Grid and system protection is a key element of modern battery storage projects. It continuously monitors critical grid parameters such as voltage and frequency, ensuring that the installation complies with the grid operator’s requirements. This is particularly important for commercial and industrial battery storage systems and for medium-voltage grid connections.
Lightning strikes, switching operations and grid disturbances can cause dangerous overvoltages. Dedicated surge protection systems safeguard sensitive components such as inverters, Energy Management Systems (EMS) and communication equipment. Additional safety and fire protection measures help minimize risks and ensure the long-term availability of the installation.
Professional protection technology is essential for the reliable and standards-compliant operation of battery storage systems. It increases the availability of the energy system, protects the investment and supports the long-term operational safety of commercial and industrial installations.
TESVOLT relies on a multi-layer protection concept that covers all relevant system levels—from the grid connection and inverter to the battery system.

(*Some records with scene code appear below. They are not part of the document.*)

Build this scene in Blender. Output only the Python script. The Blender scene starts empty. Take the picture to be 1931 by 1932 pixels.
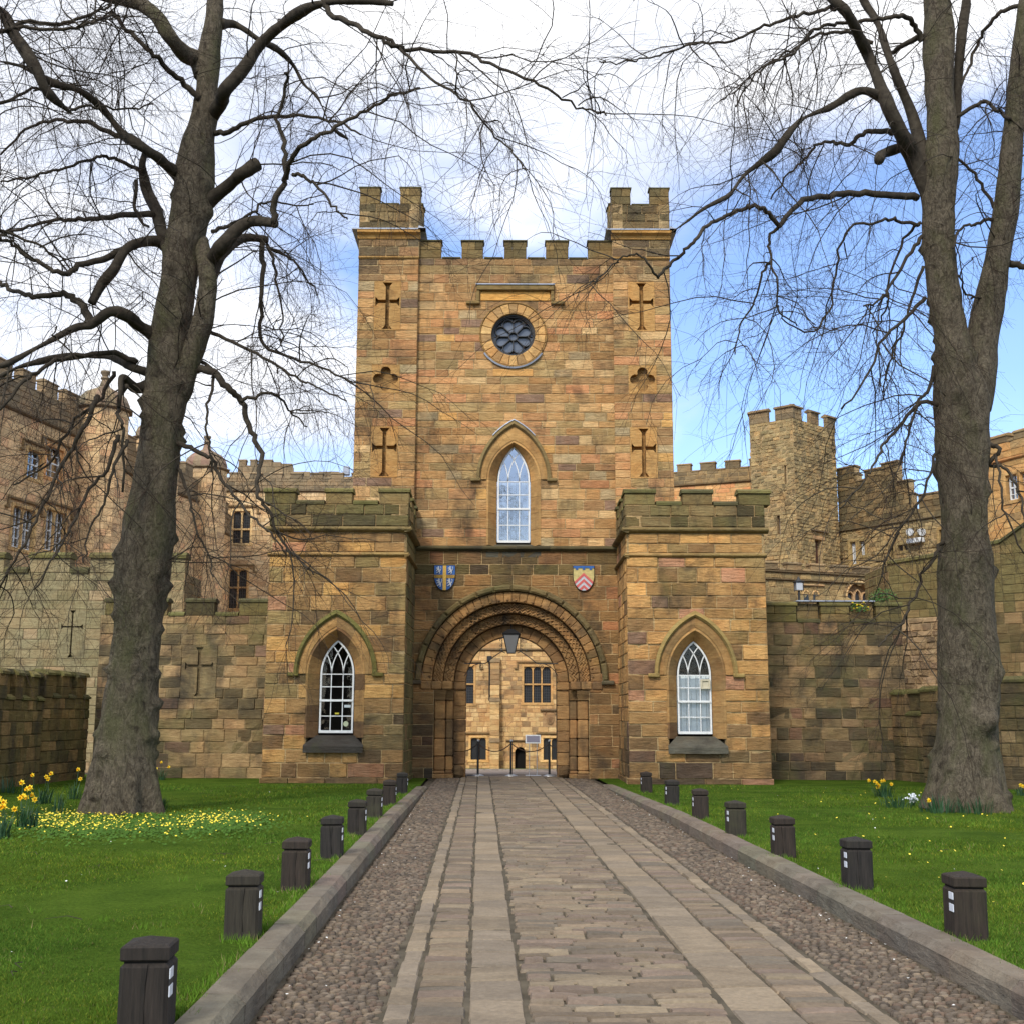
import bpy, math, random
import numpy as np
from mathutils import Vector, Matrix, noise as mnoise
from mathutils.geometry import tessellate_polygon
R = math.radians
random.seed(7); rng = np.random.default_rng(7)
S = bpy.context.scene
# ------------------------------------------------------------------ camera
CAMH, PITCH, FPX = 1.7, R(9.81), 2250.0            # focal length in 1931-px units
cam = bpy.data.cameras.new('camera'); co = bpy.data.objects.new('camera', cam)
S.collection.objects.link(co); S.camera = co
cam.sensor_width = 36; cam.lens = 36*FPX/1931; cam.clip_start = .1; cam.clip_end = 6000
co.matrix_world = Matrix.Translation((0, 0, CAMH)) @ Matrix.Rotation(math.pi/2+PITCH, 4, 'X') @ Matrix.Rotation(R(.18), 4, 'Z')
S.render.engine = 'CYCLES'
S.view_settings.view_transform = 'Standard'; S.view_settings.look = 'None'
S.view_settings.exposure = 0.36; S.view_settings.gamma = 1
# ------------------------------------------------------------------ sky and sun
SUN_EL, SUN_AZ = R(40), R(-160)    # azimuth from +Y towards +X: behind the camera, to its left
W = bpy.data.worlds.new('World'); S.world = W; W.use_nodes = True
nt = W.node_tree; nt.nodes.clear()
def N(t, **k):
    n = nt.nodes.new(t)
    for a, b in k.items():
        if a.startswith('i_'): n.inputs[int(a[2:]) if a[2:].isdigit() else a[2:]].default_value = b
        else: setattr(n, a, b)
    return n
def L(a, b): nt.links.new(a, b)
sky = N('ShaderNodeTexSky', sky_type='NISHITA', sun_disc=False, sun_elevation=SUN_EL, sun_rotation=SUN_AZ)
sky.air_density = 1.0; sky.dust_density = 1.0; sky.ozone_density = 2.0
tc = N('ShaderNodeTexCoord'); sp = N('ShaderNodeSeparateXYZ'); L(tc.outputs['Generated'], sp.inputs[0])
def M(op, a, b=None, c=None):
    n = N('ShaderNodeMath', operation=op)
    for i, v in enumerate((a, b, c)):
        if v is None: continue
        if isinstance(v, (int, float)): n.inputs[i].default_value = v
        else: L(v, n.inputs[i])
    return n.outputs[0]
zc = M('MAXIMUM', sp.outputs[2], 0.0)
den = M('ADD', zc, .22)
cb = N('ShaderNodeCombineXYZ'); L(M('DIVIDE', sp.outputs[0], den), cb.inputs[0]); L(M('DIVIDE', sp.outputs[1], den), cb.inputs[1])
mp = N('ShaderNodeMapping'); mp.inputs['Location'].default_value = (0.86, 5.36, 0.0); mp.inputs['Scale'].default_value = (1.0, 1.15, 1); L(cb.outputs[0], mp.inputs[0])
n1 = N('ShaderNodeTexNoise'); n1.inputs['Scale'].default_value = 1.05; n1.inputs['Detail'].default_value = 9; n1.inputs['Roughness'].default_value = .52; n1.inputs['Distortion'].default_value = .35
L(mp.outputs[0], n1.inputs['Vector'])
cr = N('ShaderNodeValToRGB'); cr.color_ramp.elements[0].position = .40; cr.color_ramp.elements[1].position = .60; cr.color_ramp.interpolation = 'EASE'
cr.color_ramp.elements[0].color = (0.06, 0.06, 0.06, 1)
bias = M('MULTIPLY_ADD', M('MINIMUM', zc, .62), .66, -.251)       # thicker cloud overhead, broken towards the horizon
L(M('ADD', n1.outputs[0], bias), cr.inputs[0])
n2 = N('ShaderNodeTexNoise'); n2.inputs['Scale'].default_value = 2.6; n2.inputs['Detail'].default_value = 7; L(mp.outputs[0], n2.inputs['Vector'])
cc = N('ShaderNodeValToRGB'); cc.color_ramp.elements[0].position = .38; cc.color_ramp.elements[1].position = .62
cc.color_ramp.elements[0].color = (8.0, 8.35, 9.2, 1); cc.color_ramp.elements[1].color = (11.0, 11.0, 11.1, 1)
L(n2.outputs[0], cc.inputs[0])
hs = N('ShaderNodeMixRGB', blend_type='MULTIPLY'); hs.inputs[0].default_value = 1; hs.inputs[2].default_value = (1.55, 1.74, 2.1, 1); L(sky.outputs[0], hs.inputs[1])
mx = N('ShaderNodeMixRGB'); L(cr.outputs[0], mx.inputs[0]); L(hs.outputs[0], mx.inputs[1]); L(cc.outputs[0], mx.inputs[2])
bg = N('ShaderNodeBackground'); bg.inputs[1].default_value = .10; L(mx.outputs[0], bg.inputs[0])
wo = N('ShaderNodeOutputWorld'); L(bg.outputs[0], wo.inputs[0])
sun = bpy.data.lights.new('sun', 'SUN'); sun.energy = 2.3; sun.angle = R(12); sun.color = (1, .95, .86)
so = bpy.data.objects.new('sun', sun); S.collection.objects.link(so)
sd = Vector((math.sin(SUN_AZ)*math.cos(SUN_EL), math.cos(SUN_AZ)*math.cos(SUN_EL), math.sin(SUN_EL)))
so.rotation_euler = sd.to_track_quat('Z', 'Y').to_euler(); so.location = (-20, -20, 40)

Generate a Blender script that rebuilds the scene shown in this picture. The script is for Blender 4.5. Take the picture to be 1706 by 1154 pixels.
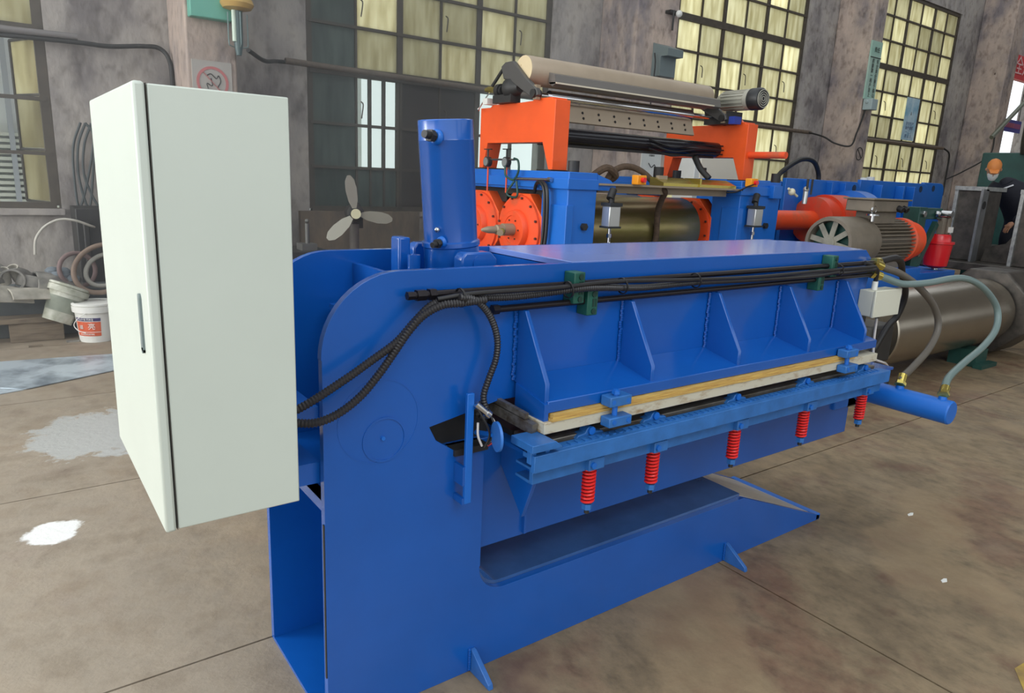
import bpy, bmesh, math, random
from mathutils import Vector, Matrix, Quaternion
random.seed(7)
for o in list(bpy.data.objects): bpy.data.objects.remove(o)
S = bpy.context.scene
COL = S.collection
PI = math.pi
# ------------------------------------------------------------------ camera, sky, lights, exposure
cam = bpy.data.cameras.new('camera'); co = bpy.data.objects.new('camera', cam); COL.objects.link(co)
RT = Vector((0.80975353, -0.58508885, 0.04438754)); UP = Vector((0.10235439, 0.21533364, 0.97116168)); FW = Vector((0.577774, 0.78185834, -0.23425359))
m = Matrix((RT, UP, -FW)).transposed().to_4x4(); m.translation = (-0.64444521, -1.68418237, 1.6)
co.matrix_world = m
cam.sensor_width = 36; cam.lens = 1177.57582 / 1706 * 36; cam.clip_end = 300; cam.clip_start = 0.02
S.camera = co
S.view_settings.view_transform = 'Standard'; S.view_settings.look = 'None'; S.view_settings.gamma = 1
S.view_settings.use_curve_mapping = False; S.view_settings.exposure = -0.08
W = bpy.data.worlds.new('sky'); S.world = W; W.use_nodes = True
W.node_tree.nodes['Background'].inputs[0].default_value = (0.90, 0.96, 1.0, 1)
W.node_tree.nodes['Background'].inputs[1].default_value = 1.45
def area(name, loc, tgt, sx, sy, power, col):
    l = bpy.data.lights.new(name, 'AREA'); l.shape = 'RECTANGLE'; l.size = sx; l.size_y = sy; l.energy = power; l.color = col
    o = bpy.data.objects.new(name, l); COL.objects.link(o); o.location = loc
    o.rotation_euler = (Vector(tgt) - Vector(loc)).to_track_quat('-Z', 'Y').to_euler(); return o
area('daylight_left_door', (-7.5, 1.2, 2.4), (0.2, 0.8, 0.5), 5.5, 4.6, 350, (1.0, 0.98, 0.93))
area('left_haze_fill', (-7.0, 5.2, 3.6), (2, 4.6, 1.6), 2.6, 4.0, 620, (0.97, 0.99, 1.0))  # fill lamp added to brighten the left haze, no window seen there
area('roof_light_front', (0.5, -5.5, 6.5), (1.5, 0.5, 0.6), 5.0, 3.0, 170, (0.95, 0.98, 1.0))

# ------------------------------------------------------------------ materials
def s2l(c): return tuple(((v/255)/12.92 if v/255 <= .04045 else ((v/255+.055)/1.055)**2.4) for v in c)
MATS = {}
def mat(name, rgb, rough=.5, metal=0, var=0.0, scale=4, rgb2=None, bump=0, bscale=30, coat=0, spec=.5, stretch=None, rand=0, emit=None, lo=.35, hi=.65):
    if name in MATS: return MATS[name]
    M = bpy.data.materials.new(name); M.use_nodes = True; nt = M.node_tree; N = nt.nodes; L = nt.links
    P = N['Principled BSDF']; c = s2l(rgb) + (1,)
    P.inputs['Base Color'].default_value = c; P.inputs['Roughness'].default_value = rough; P.inputs['Metallic'].default_value = metal
    P.inputs['Coat Weight'].default_value = coat; P.inputs['Coat Roughness'].default_value = .12
    P.inputs['Specular IOR Level'].default_value = spec
    tc = N.new('ShaderNodeTexCoord'); mp = N.new('ShaderNodeMapping'); L.new(tc.outputs['Object'], mp.inputs[0])
    if stretch: mp.inputs['Scale'].default_value = stretch
    src = None
    if rgb2 or var:
        n = N.new('ShaderNodeTexNoise'); n.inputs['Scale'].default_value = scale; n.inputs['Detail'].default_value = 8; n.inputs['Roughness'].default_value = .62
        L.new(mp.outputs[0], n.inputs['Vector'])
        r = N.new('ShaderNodeValToRGB'); L.new(n.outputs[0], r.inputs[0])
        r.color_ramp.elements[0].position = lo; r.color_ramp.elements[1].position = hi
        c2 = s2l(rgb2) + (1,) if rgb2 else tuple(v*(1-var) for v in c[:3]) + (1,)
        r.color_ramp.elements[0].color = c2; r.color_ramp.elements[1].color = c
        src = r.outputs[0]
    if rand:
        oi = N.new('ShaderNodeObjectInfo'); mr = N.new('ShaderNodeMapRange'); mr.inputs[3].default_value = 1-rand; mr.inputs[4].default_value = 1+rand*.4
        L.new(oi.outputs['Random'], mr.inputs[0])
        mx = N.new('ShaderNodeMix'); mx.data_type = 'RGBA'; mx.blend_type = 'MULTIPLY'; mx.inputs[0].default_value = 1
        if src: L.new(src, mx.inputs[6])
        else: mx.inputs[6].default_value = c
        L.new(mr.outputs[0], mx.inputs[7]); src = mx.outputs[2]
    if src: L.new(src, P.inputs['Base Color'])
    if bump:
        n2 = N.new('ShaderNodeTexNoise'); n2.inputs['Scale'].default_value = bscale; n2.inputs['Detail'].default_value = 6
        L.new(mp.outputs[0], n2.inputs['Vector']); b = N.new('ShaderNodeBump'); b.inputs['Strength'].default_value = bump; b.inputs['Distance'].default_value = .02
        L.new(n2.outputs[0], b.inputs['Height']); L.new(b.outputs[0], P.inputs['Normal'])
    if emit:
        P.inputs['Emission Color'].default_value = s2l(emit[0]) + (1,); P.inputs['Emission Strength'].default_value = emit[1]
    MATS[name] = M; return M
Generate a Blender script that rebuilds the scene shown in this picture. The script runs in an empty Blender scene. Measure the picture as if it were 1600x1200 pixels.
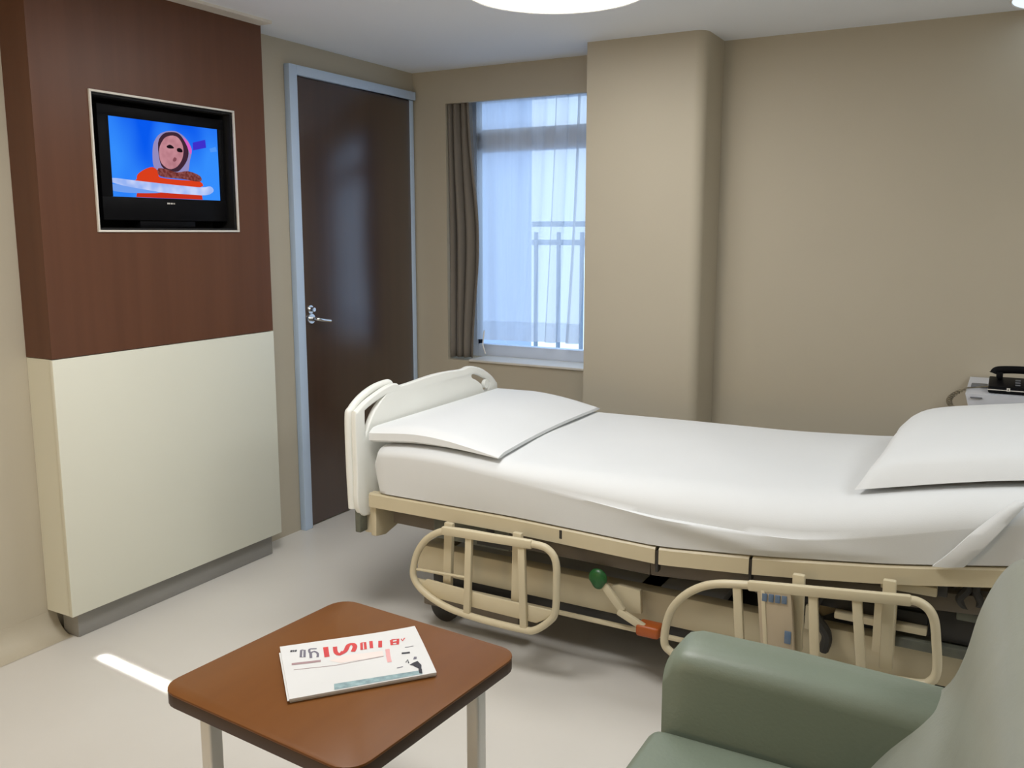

Only proven, standards-compliant components are used, specifically selected to meet the requirements of commercial, industrial and utility-scale energy storage projects.
For grid integration, the TESVOLT Energy Controller Pro S or TESVOLT Energy Controller Pro L is used, depending on the application. These systems ensure compliant implementation of active and reactive power control requirements and support adherence to current grid connection standards such as VDE-AR-N 4110.
At the inverter level, integrated protection functions continuously monitor voltage, current and other grid parameters. In addition, fuses, current and voltage transformers, as well as grid and system protection devices, safeguard the installation against electrical faults and critical operating conditions.
Within the battery system, the Battery Management System (BMS) continuously monitors all safety-critical parameters, including cell voltages, temperatures, charging and discharging currents, and protection against deep discharge, overcurrent and overheating. Additional DC protection components provide short-circuit protection and further enhance operational safety.
Because every energy storage project has unique requirements regarding grid connection, power class and application, the protection system is engineered on a project-specific basis and designed in close coordination with the respective grid operator.
All our storage systems can be monitored continuously using BATMON software. This software visualises the status of the entire system, all battery modules and each individual cell. Our system also displays the voltage, state of health (SOH) and state of charge (SOC). This allows users to detect and correct any deviations and defects promptly.